Best special effects in classic movies?

I’ve just re-watched it several times. Possible.

I’m still impressed by the effects in the original The Day the Earth Stood Still. They still hold up remarkably well. Many are very simple effects – make things glow so bright that you can easily hide the substitution of “melted” guns for the original ones – but are still sophisticated-looking all these years later precisely because they were so simple. The “invisible” grooves of the ramp of Klaatu’s ship were apparently done by filming in reverse, so that there were no visible seams before the scene started. My favorite is Gort’s “laser visor”. That visor slowly being raised, and the view of the light inside still looks good, even after all these years.

Gort's suit was supposed made of thick leather painted to look like metal (I'm told they did the same for the Tin Man's suit in *The Wizard of Oz*), and they used different suits from scenes showing Gort's front and his back, so the seams wouldn't show. One nifty thing was that the leather suit let his knees flex without obvious hinges, as if the metal itself were bending, which is pretty neat in 1951. I still think that the 1951 Gort still looks infinitely more believable than the CGI model one in the 2008 remake.

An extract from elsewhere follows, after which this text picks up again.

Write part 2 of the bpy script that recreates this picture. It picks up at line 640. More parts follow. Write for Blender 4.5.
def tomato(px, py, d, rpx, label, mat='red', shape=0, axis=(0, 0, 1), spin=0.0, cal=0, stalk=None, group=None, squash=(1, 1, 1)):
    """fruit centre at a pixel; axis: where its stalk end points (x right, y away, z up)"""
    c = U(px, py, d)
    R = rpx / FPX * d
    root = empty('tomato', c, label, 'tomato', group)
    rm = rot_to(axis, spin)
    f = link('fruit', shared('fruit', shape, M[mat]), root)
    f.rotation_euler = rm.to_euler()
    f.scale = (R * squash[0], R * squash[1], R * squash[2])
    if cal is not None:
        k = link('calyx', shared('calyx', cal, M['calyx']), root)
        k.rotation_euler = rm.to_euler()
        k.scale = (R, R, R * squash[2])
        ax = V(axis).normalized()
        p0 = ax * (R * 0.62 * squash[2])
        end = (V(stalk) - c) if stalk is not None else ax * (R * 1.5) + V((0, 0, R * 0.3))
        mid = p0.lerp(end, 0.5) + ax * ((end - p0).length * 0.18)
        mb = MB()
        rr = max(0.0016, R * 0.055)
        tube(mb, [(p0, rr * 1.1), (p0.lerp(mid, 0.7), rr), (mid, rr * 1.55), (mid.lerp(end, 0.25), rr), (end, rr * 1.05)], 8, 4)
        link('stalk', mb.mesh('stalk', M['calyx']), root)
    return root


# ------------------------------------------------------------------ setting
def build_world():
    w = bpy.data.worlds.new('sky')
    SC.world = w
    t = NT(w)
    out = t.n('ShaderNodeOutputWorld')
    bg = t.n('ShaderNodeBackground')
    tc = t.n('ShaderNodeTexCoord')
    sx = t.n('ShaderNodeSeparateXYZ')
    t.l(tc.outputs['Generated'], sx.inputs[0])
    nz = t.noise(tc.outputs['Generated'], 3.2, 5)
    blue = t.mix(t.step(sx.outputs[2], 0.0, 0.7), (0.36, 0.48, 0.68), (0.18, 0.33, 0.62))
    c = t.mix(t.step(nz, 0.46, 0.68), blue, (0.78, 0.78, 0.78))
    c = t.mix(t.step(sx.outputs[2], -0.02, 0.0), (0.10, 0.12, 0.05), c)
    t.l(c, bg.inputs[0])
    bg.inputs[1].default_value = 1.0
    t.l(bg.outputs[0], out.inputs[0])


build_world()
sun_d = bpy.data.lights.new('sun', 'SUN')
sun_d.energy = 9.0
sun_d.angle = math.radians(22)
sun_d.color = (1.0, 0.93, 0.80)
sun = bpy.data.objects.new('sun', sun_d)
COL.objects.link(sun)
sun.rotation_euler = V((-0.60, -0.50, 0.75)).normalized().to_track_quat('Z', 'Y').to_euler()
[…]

I really wish they’d go back and clean that movie up. For the first battle when the ships come out of the crater, the ‘shots’ bouncing off the clear shields look terrible, and you can clearly see the wires holding the ships up. The obvious stock footage is also horribly cut in. It needs an updated special edition.

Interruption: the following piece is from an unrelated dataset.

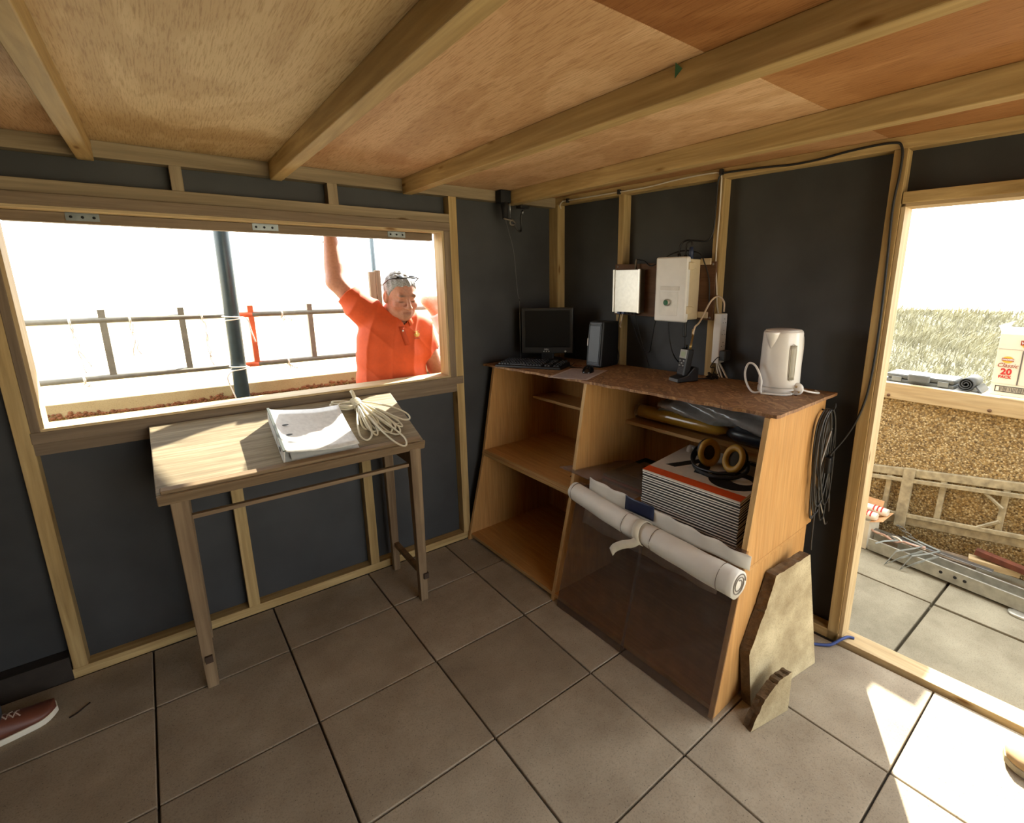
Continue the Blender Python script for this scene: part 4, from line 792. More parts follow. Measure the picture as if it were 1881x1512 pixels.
# ---- handheld radio in its charger
rdf = rotf(1.125, .525, ZC(1.12)+.001, -.35); rd = thing('charger_dock', 'black desktop charger holding the handheld radio', 'charger', rdf(0, 0, 0))
b = MB(); prof = [(-.055, 0), (.055, 0), (.055, .062), (.03, .066), (-.005, .03), (-.055, .018)]
b.prism(prof, -.036, .036, lambda a, h, w: rdf(w, a, h)); b.build('dock', BLK, rd, bevel=.004)
bx('grey_band', (-.034, -.0562, .002), (.034, -.0545, .015), plain((110, 112, 112), rough=.4, name='grey_trim'), rd, rdf)
hr = thing('handheld_radio', 'black handheld radio with lit-looking grey screen in the charger', 'radio', rdf(0, 0, .03))
tl2 = .16; rf = lambda w, t, h: rdf(w-.002, -.022+t*math.cos(tl2)+h*math.sin(tl2), .026+h*math.cos(tl2)-t*math.sin(tl2))
b = MB(); b.box((-.027, 0, 0), (.027, .036, .125), rf); b.build('body', BLK, hr, bevel=.006)
bx('screen_bezel', (-.024, -.0015, .080), (.024, .001, .120), plain((176, 178, 170), rough=.4, name='silver_bezel'), hr, rf, bevel=.001); bx('screen', (-.015, -.0025, .088), (.015, -.001, .110), plain((168, 182, 150), rough=.3, name='lcd'), hr, rf)
for i in range(3):
    for j in range(3): bx('key', (-.017+.013*i, -.0022, .044+.011*j), (-.009+.013*i, .0005, .050+.011*j), plain((170, 172, 170), rough=.5, name='key_grey') if (i+j) % 2 == 0 else plain((70, 72, 74), rough=.5, name='key_dark'), hr, rf)
for j in range(5): bx('speaker_slot', (-.02, -.0012, .010+.006*j), (.02, .0005, .0125+.006*j), plain((70, 72, 72), name='slot'), hr, rf)
MB().tube([rf(-.012, .018, .124), rf(-.012, .018, .142)], .005, 10).build('knob', BLK, hr, smooth=True)
MB().tube([rf(.018, .018, .124), rf(.018, .018, .150), rf(.0185, .018, .1502), rf(.0185, .018, .19)], [.006, .006, .0045, .0045], 12).build('aerial_adaptor', BRASS, hr, smooth=True)
cx_ = thing('coaxial_lead', 'white coaxial lead arching from the radio to the stud', 'cable', rf(.018, .018, .19)); p_ = rf(.018, .018, .185)
MB().tube(spl([p_, tuple(np.array(p_)+(.004, -.006, .04)), WBf(1.07, -.07, 1.34), WBf(1.10, -.04, 1.43), WBf(1.125, -.015, 1.455), WBf(1.15, -.008, 1.43), WBf(1.152, -.006, 1.385)], 8), .004, 8).build('lead', plain((206, 186, 160), rough=.5, name='buff_cable'), cx_, smooth=True)
MB().tube([p_, tuple(np.array(p_)+(.001, -.001, .03))], .0055, 10).build('connector', BRASS, cx_, smooth=True)
# tangle of adaptor lead
tg = MB(); tk = random.Random(9); pts = []
for k in range(34): a = k*1.1; r = tk.uniform(.012, .04); pts.append(BKf(1.20+r*math.cos(a)*.9, .645+r*math.sin(a)*.5, ZC(1.2)+.004+tk.uniform(0, .028)))
tg.tube(spl([BKf(1.15, .59, ZC(1.15)+.006), BKf(1.17, .62, ZC(1.15)+.004)]+pts+[WBf(1.15, -.05, ZC(1.2)+.05), WBf(1.13, -.055, 1.13), WBf(1.145, -.03, 1.17), WBf(1.152, -.002, 1.175)], 4), .0024, 5)
tag(tg.build('adaptor_lead', CABB, smooth=True), 'tangled black adaptor lead on the worktop below the socket strip', 'cable')

# ============================================================ on the doorway wall
brd = wood((112, 82, 60), (86, 60, 42), 'y', knots=False, name='brown_board')
mb2 = thing('mounting_board', 'brown board screwed across two studs carrying the two boxes', 'board', WBf(.8, -.01, 1.34))
bx('board', (.497, -.013, 1.343), (1.100, -.0005, 1.612), brd, mb2, WBf, bevel=.001)
for s, z in ((.515, 1.355), (.515, 1.60), (1.085, 1.355), (1.085, 1.60)): MB().lathe([(.0055, 0), (.004, .002), (.001, .003)], frame(WBf(s, -.013, z), _wt, (0, 0, 1), -_wn), 10).build('screw', STEEL, mb2, smooth=True)
al = thing('aluminium_box', 'flat brushed aluminium box on the left of the brown board', 'box', WBf(.61, -.04, 1.362))
bx('casing', (.522, -.052, 1.362), (.702, -.0135, 1.582), plain((120, 118, 112), rough=.4, metal=.5, name='alu_side'), al, WBf, bevel=.002); bx('front_plate', (.533, -.0555, 1.363), (.690, -.052, 1.581), SILV, al, WBf); 
for s in (.5215, .690): bx('edge_rail', (s, -.060, 1.360), (s+.012, -.05, 1.584), plain((226, 224, 214), rough=.3, metal=.3, name='bright_alu'), al, WBf, bevel=.001)
for s in (.545, .575, .605, .63, .655): bx('socket', (s, -.045, 1.350), (s+.016, -.025, 1.362), plain((60, 74, 110), rough=.5, name='blue_socket') if s < .58 else BLKM, al, WBf)
MB().tube([WBf(.655, -.035, 1.582), WBf(.655, -.035, 1.62), WBf(.66, -.035, 1.632)], .006, 8).build('aerial_plug', plain((120, 112, 98), rough=.4, metal=.5, name='plug_metal'), al, smooth=True)
bx('tab', (.502, -.016, 1.352), (.53, -.013, 1.38), SILV, al, WBf)
en = thing('hinged_enclosure', 'white plastic enclosure with a green push button on the brown board', 'enclosure', WBf(.94, -.07, 1.335))
bx('box', (.860, -.105, 1.345), (1.022, -.0135, 1.625), CREAM, en, WBf, bevel=.006); lid = bx('lid', (.852, -.132, 1.335), (1.027, -.104, 1.634), WHT, en, WBf, bevel=.008, seg=3)
bx('recess_panel', (.885, -.1335, 1.365), (.985, -.131, 1.475), plain((214, 212, 204), rough=.3, name='panel_white'), lid, WBf, bevel=.001); bx('label_strip', (.885, -.1345, 1.482), (.990, -.131, 1.500), plain((208, 204, 194), rough=.35, name='strip_white'), lid, WBf, bevel=.001)
bf2 = frame(WBf(.928, -.1335, 1.425), _wt, (0, 0, 1), -_wn); MB().lathe([(.0165, 0), (.0165, .010), (.014, .013)], bf2, 24).build('button_collar', SILV, en, smooth=True); MB().lathe([(.012, .010), (.012, .016), (.010, .018), (.001, .0185)], bf2, 24).build('push_button', plain((54, 112, 84), rough=.35, name='green_button'), en, smooth=True)
for z in (1.375, 1.575): bx('hinge', (1.020, -.125, z), (1.036, -.085, z+.034), CREAM, en, WBf, bevel=.003); bx('hinge_arm', (1.022, -.09, z+.008), (1.030, -.06, z+.026), CREAM, en, WBf, bevel=.002)
for s, z in ((1.022, 1.352), (1.022, 1.598)): bx('mounting_tab', (s, -.022, z), (s+.055, -.0135, z+.03), CREAM, en, WBf, bevel=.003)
for s, hgt_, m in ((.930, .028, BLK), (.965, .02, BLK), (.995, .055, plain((40, 52, 80), rough=.45, name='navy_gland'))): MB().lathe([(.011, 0), (.011, hgt_*.6), (.008, hgt_)], frame(WBf(s, -.06, 1.624), _wt, _wn, (0, 0, 1)), 14).build('cable_gland', m, en, smooth=True)
MB().tube([tuple(WBf(.985, -.06, 1.345-.085*k/24+0)) for k in range(25)], [.010 if k % 2 else .0075 for k in range(25)], 10).build('strain_relief', BLK, en, smooth=True)
def wire(name, lab, pts, r, m, cat='cable', n=7): return tag(MB().tube(spl(pts, n), r, 7).build(name, m, smooth=True), lab, cat)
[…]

It’s a cheesy premise, but I really liked the special effects in The Monolith Monsters. Water is really hard to model in miniature, and you see a lot of bad model shots in movies. They must have built a huge set when they filmed their dam break, and it looks better than stuff even out of the 80s.

I agree with you … in that You Tube clip, Reeve does NOT look like a rear projection. But I guarantee you that if you were sitting next to me on the couch all those years ago, and you saw Reeve and the buildings across the street all of a sudden go grainy and desaturated while Kidder, the low wall, and all the planters remained unchanged in appearance, you’d have said, “Holy crap! He was a rear projection!”

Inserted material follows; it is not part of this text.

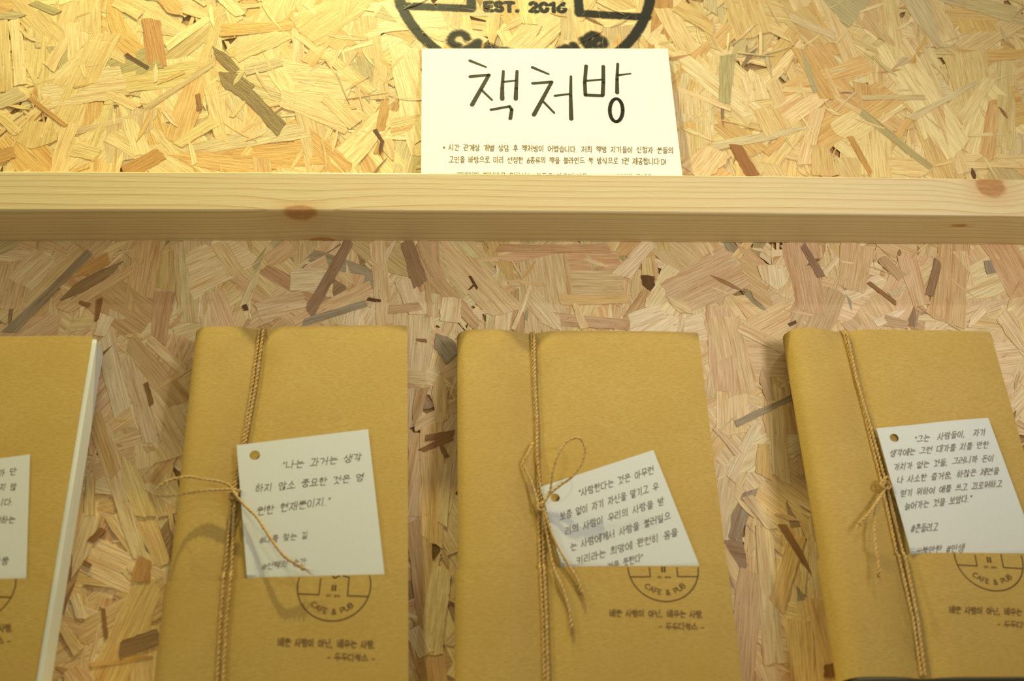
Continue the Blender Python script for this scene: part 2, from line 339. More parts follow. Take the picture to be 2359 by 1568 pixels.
crop(1500, 560, 2.746, [(930, -10, 1010, 440, 200, 'r1'), (960, 20, 1070, 225, 42, 'b1'), (1310, 20, 1270, 300, 200, 'r0'), (1900, -10, 1870, 500, 220, 'r1'), (2170, -20, 2370, 340, 190, 'r1'), (1810, 120, 1750, 340, 52, 'b1'), (1460, 100, 1580, 230, 60, 'b0'),
    (1370, 255, 1540, 390, 24, 'd0'), (1355, 255, 1450, 222, 42, 'p1'), (550, 530, 870, 690, 72, 'p0'), (460, 480, 560, 960, 200, 'r0'), (530, 1150, 930, 965, 38, 'gy'), (665, 1160, 500, 1500, 70, 'p1'), (770, 900, 820, 1500, 100, 'y1'),
    (410, 1180, 545, 1340, 40, 'p0'), (1410, 515, 1610, 425, 50, 'p1'), (1470, 500, 1620, 520, 60, 'b0'), (868, 525, 912, 505, 20, 'd2'), (2210, 460, 2380, 720, 80, 'p0'), (1180, 100, 1070, 215, 30, 'p1'), (1620, 100, 1700, 400, 110, 'r0'), (2100, 420, 2000, 540, 50, 'p1'), (2150, 200, 2120, 120, 50, 'gy'), (760, 150, 780, 300, 150, 'p1'), (1530, 300, 1560, 340, 80, 'g0'), (720, 1280, 700, 1480, 90, 'o1'), (700, 800, 760, 1000, 70, 'b0')])
crop(0, 980, 2.667, [(620, 10, 870, 830, 110, 'p0'), (570, 550, 460, 930, 105, 'p0'), (930, 960, 640, 1600, 210, 'o0'), (980, 1310, 740, 1380, 100, 'b1'), (560, 1475, 940, 1420, 26, 'o1'), (640, 1130, 660, 1310, 22, 'd0'), (370, 1220, 490, 1390, 62, 'y1'),
    (460, 1050, 500, 1190, 52, 'p1'), (520, 840, 560, 870, 30, 'd0'), (560, 300, 560, 560, 60, 'y1'), (640, 640, 560, 720, 40, 'd0'), (900, 820, 860, 960, 100, 'o2'), (820, 860, 830, 900, 70, 'y0'), (760, 200, 900, 560, 120, 'y2'), (440, 1500, 520, 1620, 150, 'r0')])
crop(1650, 1200, 1.0, [(110, 20, 130, 330, 42, 'y1'), (180, 40, 140, 200, 40, 'o1'), (150, 10, 215, 120, 16, 'd0'), (225, 180, 270, 400, 40, 'o0'), (75, 120, 60, 380, 60, 'r1'), (190, 230, 200, 380, 60, 'y2'), (255, 330, 262, 360, 26, 'd0')])
crop(930, 950, 1.0, [(60, 30, 70, 300, 50, 'o0'), (40, 90, 110, 60, 14, 'd0'), (30, 250, 80, 620, 50, 'r1'), (90, 360, 60, 560, 50, 'y1'), (20, 500, 50, 560, 40, 'p1'), (100, 120, 90, 260, 22, 'p1')])
board = MB(); box(board, -0.56, 0.56, 0.0, 0.012, -0.36, 0.42)
wall = tag(board.build('wall_back', M_CORE, base=(0, 0, 0)), kind='structure')
wall['label'] = 'wall of pale oriented strand board behind the pine rails and wrapped books'
ZB = WALL.hit(1180, 562)[1]                       # underside of the upper rail
allv, allf = [], []
def keep(vs, fs):
    k = len(allv); allv.extend(vs); allf.extend(tuple(i + k for i in f) for f in fs[:1])
parts = []
for i, (x1, y1, x2, y2, wd, t) in enumerate(seen):
    a = Vector(WALL.hit(x1, y1)); b = Vector(WALL.hit(x2, y2)); c = (a + b) / 2; d = b - a
    nx, ny = -(y2 - y1), (x2 - x1); q = math.hypot(nx, ny); nx /= q; ny /= q
    mx, my = (x1 + x2) / 2, (y1 + y2) / 2
    e = (Vector(WALL.hit(mx + nx * wd / 2, my + ny * wd / 2)) - Vector(WALL.hit(mx - nx * wd / 2, my - ny * wd / 2))).length
    area_ = d.length * e
    dep = 0.00172 + 0.00034 * (i / len(seen)) - min(0.0003, area_ * 0.25)
    if t in ('d0', 'd1', 'd2', 'b1', 'gy', 'o2') : dep += 0.00012
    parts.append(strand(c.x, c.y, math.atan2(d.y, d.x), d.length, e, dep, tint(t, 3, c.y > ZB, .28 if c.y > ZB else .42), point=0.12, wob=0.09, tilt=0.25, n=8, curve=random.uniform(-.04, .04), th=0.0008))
def rnd_strand(kind):
    x, z = random.uniform(-0.55, 0.55), random.uniform(-0.35, 0.41)
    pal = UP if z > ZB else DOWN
    ang = random.gauss(math.pi / 2, 0.75) if random.random() < 0.55 else random.uniform(0, math.pi)
    code = random.choice(pal)
    if kind == 'big': L, w_, dep, pt, n = random.uniform(.035, .100), random.uniform(.013, .034), random.uniform(0.0008, 0.00162), .18, 8
    elif kind == 'mid': L, w_, dep, pt, n = random.uniform(.02, .06), random.uniform(.004, .012), random.uniform(0.0009, 0.00160), .35, 6
    else:
        L, w_, dep, pt, n = random.uniform(.008, .030), random.uniform(.0008, .0035), random.uniform(0.0011, 0.00182), .8, 3
        if random.random() < 0.07: code = random.choice(['d0', 'o2', 'd1', 'p1', 'y0', 'b1'])
    cv = random.uniform(-.12, .12) if kind == 'thin' else random.uniform(-.05, .05)
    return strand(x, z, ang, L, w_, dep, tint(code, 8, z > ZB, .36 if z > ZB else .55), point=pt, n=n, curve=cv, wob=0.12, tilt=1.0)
nd = [rnd_strand('big') for _ in range(1700)]
nd.sort(key=lambda s: s[0][0][1])
inview = []; rest = []
for s in nd:
    p = proj(s[0][0])
    (inview if (-60 < p[0] < W + 60 and -60 < p[1] < H + 60 and not (800 < p[1] and (420 < p[0] < 940 or 1060 < p[0] < 1640 or 1900 < p[0] < 2300))) else rest).append(s)
room = 296 - len(parts)
parts += inview[:room]; rest += inview[room:]
rest += [rnd_strand('mid') for _ in range(3000)] + [rnd_strand('thin') for _ in range(3400)]
for s in parts:
    mb = MB(); mb.add(*s); mb.build('wood_strand', M_STRAND, wall); keep(s[0], s[1])
mb = MB()
for s in rest: mb.add(*s); keep(s[0], s[1])
tag(mb.build('small_wood_strands', M_STRAND, wall), kind='stuff')
# ------------------------------------------------------------------ logo geometry in unit-circle space
def logo_strokes(book=True):
    S = []
    circ = [(math.cos(a), math.sin(a)) for a in [i * math.pi / 48 for i in range(97)]]
    S.append(('ring', circ))
    S.append(('line', [(-0.965, -0.27), (-0.39, -0.27), (-0.39, 0.26), (-0.2, 0.30), (-0.08, 0.28), (0, 0.22), (0.08, 0.28), (0.2, 0.30), (0.39, 0.26), (0.39, -0.27), (0.965, -0.27)]))
    return S
def seg_d(px, py, a, b):
    ax, ay = a; bx, by = b; dx, dy = bx - ax, by - ay
    t = np.clip(((px - ax) * dx + (py - ay) * dy) / (dx * dx + dy * dy + 1e-12), 0, 1)
    return np.hypot(px - ax - t * dx, py - ay - t * dy)
def arc(cx, cy, rx, ry, a0, a1, n=8):
    return [(cx + rx * math.cos(math.radians(a0 + (a1 - a0) * i / n)), cy + ry * math.sin(math.radians(a0 + (a1 - a0) * i / n))) for i in range(n + 1)]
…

I’m not going to argue with you, dude. You can believe whatever you choose to believe. I know what I saw.

That does make sense. Versions shown on TV, I’ve noticed, must be later generation duplicates, because the flaws start to show in the effects work. It particularly bothered me that the first couple of Star Wars films shown on the cable channels used to have clearly-defined rectangular regions around the starships, which had to be some artifact from the matte work. Since then they’ve switched to better copies, or they were fixed up, because I don’t se it anymore. I never saw that effect when I saw the films in the cinema, or on home video. Nowadays they almost certainly do the effects shot with digital effects, so it’s not an issue. But the TV version used to bring out the worst in the effects. I can easily believe that the shown-on-TVB version of Superman did this, too.

And, in case you missed it, I acknowledged that it probably was rear projection above in the thread at post #61.

Is that the first spit take in cinematic history?

My favourite Harryhausen is in Mighty Joe Young, where he filmed at a frame rate closer to that of the live action scenes. Elsewhere he tends to be jerky.